Carey, Lyft Talking Possible Merger, Email Reveals

Carey International CEO Gary Kessler (LCT file photo)
Carey International CEO Gary Kessler (LCT file photo)
WASHINGTON, D.C. — Carey International is pursuing a partnership with Lyft that, if sealed, would become the first and largest such deal between a major chauffeured vehicle service and a transportation network company (TNC), sources confirmed to LCT Magazine.

[UPDATE 7/7, 6:25 p.m. ET/3:25 p.m. PT: Lyft Confirms Talks With Carey]
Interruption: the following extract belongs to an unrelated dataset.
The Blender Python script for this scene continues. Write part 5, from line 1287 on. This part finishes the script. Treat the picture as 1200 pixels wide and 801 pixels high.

The disclosure, relayed to LCT by a source who received an email from Carey CEO Gary Kessler, amounts to a stunning revelation for the limousine industry, which has been fighting Lyft and Uber in the regulatory arena over passenger safety, insurance and duty-of-care issues. Carey, considered to be among the largest and oldest elite chauffeured transportation services in the world, also had been working with leading companies Dav El / BostonCoach and Empire CLS to create a uniform technology platform for the limousine industry that would allow pooling of fleet vehicles with adherence to duty-of-care policies, as reported in the July issue of LCT.

The July 1 email from Kessler to Lyft's director of enterprise partnerships Amit Patel makes several references to the logistics of a pending partnership or merger between the two companies. Kessler sent the email to a member of the limousine industry or may have included that individual on the email address list, resulting in an apparent misfire and the disclosure. The individual who received the email shared it only on condition of anonymity.

In the text of the email, Kessler references a “Lyft/Carey Partnership summary” that addresses “how to handle the integration between the Carey and Lyft sales teams,” “messaging,” “referrals and lead-sharing,” “co-selling initiatives,” a section of the summary related to “discussing your current proposed merger-specific solutions,” and a plan of attack for selling to travel managers.

The email goes on to refer to “obvious places to start our exploration of ways for the Carey and Embark reservations [to] flow into Lyft.” The text also refers to a meeting to be held at 9 a.m. PT on July 6, devoted in part to “API and joint reporting solutions.”

“We will most likely have the strongest chance of meeting our deadlines if we can work through the other points as soon as possible,” the email states.

When contacted by LCT July 5, Kessler said the email reflected “exploratory conversations,” and said there is “nothing to discuss,” and nothing pending. He called any reference to a Lyft-Carey deal “a bit premature.” When asked further about the tone of certainty and level of detail conveyed in the email, Kessler declined further comment. The email did not include any legal advisories or disclaimers.

Leaders of two organizations representing ground transportation sectors hurt by the regulatory disparities between them and TNCs are still trying to fully assess the expected fallout if a Carey-Lyft partnership is announced.

NLA President Gary Buffo said he would make statements to the industry and the NLA membership on July 6.

Dwight Kines, President of the Taxi Limousine & Paratransit Association, said, “Carey is a legitimate, renowned carrier with a great reputation in the limousine business. The TLPA hopes that if this is true, it’s more a matter of Lyft coming into compliance with regulation, safety inspections, fingerprint background checks, and driver screening — things Lyft has all resisted. I hope it signals the start of compliance in those areas.”

The TLPA will continue to call on all TNCs to obey local regulations no matter what they are, Kines said. “Our thrust is that our members are all playing by the same rules as TNCs. In most states, we’ve ended up with a dual set of regulations, one for them and the other for the brick and mortar operator that has followed the same rules for years. We feel very strongly they are not a technology company and will continue to take that stand."

LCT left messages with the franchisees or managers of Carey operations in four big cities who have not yet returned requests for comment.

Lyft, which has been a distant No. 2 in revenue and activity to Uber, has attracted more venture capital in recent years as it courts the corporate and business travel sector with pre-reservation and managed travel options, while entering a $500 million self-driving vehicle venture with General Motors.

Lyft investors listed here

With 1,531 vehicles, Carey International ranks as the second largest chauffeured transportation company on LCT's just published 2016 50 Largest Fleets List. Carey Holdings Inc., the parent company of Carey International, is majority owned by Highland Capital Management LP, according to a 2012 bankruptcy filing by Carey's Southern California division.